IPads and tablets

Joined
Feb 21, 2004
Messages
4,756
They've been out for a few years now and most of the unwarranted hype around them should be over.

Do you use one? Which one? What's your experience? Can they replace most daily tasks of a laptop, such as bank errands? Any drawbacks?


Edit: How does Steam and games play on IPad? Thinking about it, Valve should just release their own tablet with SteamOS and some browser. Maybe I'll wait for that instead.
 
Do you use one? Which one?

I have a gen1 Surface RT.

What's your experience?

I use it for reading RSS feeds and emails in bed and watching movies on trips.

It's great at movies, 16:9 screen, 10+ hours of battery life, built-in kickstand, hands-down the best mobile movie-watching platform.

Can they replace most daily tasks of a laptop, such as bank errands?

In a manner. I've used it for a couple months as my only PC, but with my regular mouse/keyboard plugged in via USB hub, monitor plugged in via hdmi, and using remote desktop to a full Win8 machine.

Any drawbacks?

The processor is painfully slow and makes web browsing a terrible experience.

Edit: How does Steam and games play on IPad?

It doesn't. You could possible get an acceptable experience using RDP with RemoteFX, but I don't really care to. Does support either wired or wireless 360 controllers though, which is nice.

Only serious tablet-y gaming platforms are tablets running Win8 with reasonable GPUs(Surface Pro 2, Razer Edge) or the Nvidia Shield for PC streaming.
 
I also have a Surface RT. It's too slow to do any serious work on, but it's a fantastic thing to play around with. I love the design of it and the look of the OS. I mostly use it for bumping around online and listening to music.
 
Thank you for the answers! The use of it still seems pretty limited. If it was better for web browsing and supported suitable, non-mobile games it might have been worth a look.
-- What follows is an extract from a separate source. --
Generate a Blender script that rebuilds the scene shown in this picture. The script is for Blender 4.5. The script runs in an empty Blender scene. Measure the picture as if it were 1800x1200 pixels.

The app interface ruins it a bit.
 
Well the speed is a problem specifically with the Surface RT, the Tegra 3 SoC is nearly two years old, modern tablets of any OS have much more punch, and something like the Surface Pro is going to be faster than 90%+ of laptops people use.

And like I said, you've got options if you want non-mobile games, the Razer Edge, Surface Pro 2 (with xbox controller) or Nvidia Shield are all good.

Not quite sure what you mean by the app interface - Surface Pro runs the full Windows desktop (and RT runs desktop for MS apps, but you can't install third-party desktop apps), but the Windows desktop is terrible for touch use, so I don't know why you'd really want it on a tablet you're going to use as a tablet anyway.
 
I was thinking that being able to play some of the mac/pc games I've got on Steam would be a fairly large argument for getting a tablet, but I guess it's not that simple. The civ games or FTL seems suitable for tablets.

I'll wait and see how the SteamOS project envelops.
 
Tablets just don't do anything for me - if a large smartphone isn't enough, I prefer a small laptop.
 
Tablets just don't do anything for me - if a large smartphone isn't enough, I prefer a small laptop.

:shrug:. If I have a desktop at home to handle my more powerful computing (games n junk), I'd much rather have a far more portable, far more convenient tablet than a laptop.
 
Portability really depends on specifics and capabilities - a Surface Pro with Type Cover is ~18mm thick with a 10.6" screen, while a Macbook Air is 17mm thick with an 11" screen - their footprint is nearly identical.

Only real difference in capabilities (other than OS) is the touch capabilities and much better screen on the Surface Pro, but that's mostly a matter of choice by Apple.
 
Sizes, weights, form factors... things are pretty continuous these days from smartphone to desktop replacement. At the 1kg mark, you have tablets with add-ons, hybrids, laptops with a few tricks (foldable, double-sided or detachable screens), and some very sweet old-fashioned laptops.

I went for Sony's Vaio Pro, because that got me a reasonable 13" touchscreen at 1080g (same weight as the 11" Macbook Air).
 
I really like the mini-tablets. E.g., the iPad mini or the Nexus 7 (or the new Nexus whatever it's called).

Seems like the right size for what a tablet really is, which is a much bigger smartphone with more power but minus the phone.